Abstract:
Secondary containments are installed surrounding aboveground storage tanks containing petroleum products to prevent soil, groundwater and surface water contamination in the event of a leak or to prevent spread of fire to adjacent properties in the event of a fire. Requirements for secondary containments are strictly regulated through industry standards and guidelines developed by environmental regulatory authorities of federal and provincial/state governments across North America.
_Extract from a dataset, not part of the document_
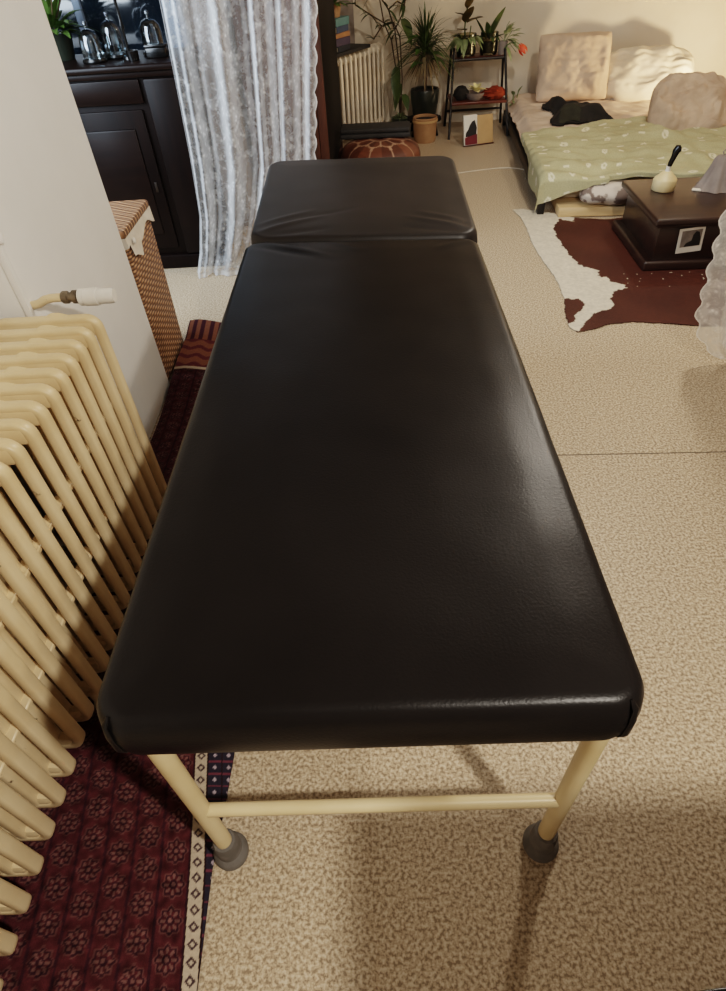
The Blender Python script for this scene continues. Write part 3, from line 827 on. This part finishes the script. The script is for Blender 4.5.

Earthen dykes containing impermeable layer/liner are often installed surrounding large storage tanks to provide secondary containment. Desired containment volume is achieved by increasing the area of containment or the height of dyke or both. Earthen dykes can be expensive to maintain and clean in the event of a leak. Earthen dykes require considerably more real estate than dykes built using concrete walls supported by a system of lateral bracings. Concrete dykes can be a cost effective alternate solution when compared with the lifecycle cost of earthen dykes.
The economic design can be achieved by optimizing dyke wall thickness and/or lateral support spacing. Slenderness and crack control are critical design parameters for an optimized design. Hence the design of optimized concrete dykes is governed by displacement criteria. The mid-span lateral displacement due to hydrostatic pressure can be controlled by embedding a weaker steel member at the top of the concrete wall panel and a stronger steel member at the bottom of the concrete wall panel that is designed to allow uniform mid-span lateral displacement across the wall. Strength of the wall panel is calculated by enforcing displacement compatibility of steel and concrete.
This paper will outline a simplified design method for concrete dykes and discuss design parameters, methodologies, tools, and limitations. Finite element analysis will be used to validate the proposed design methodology.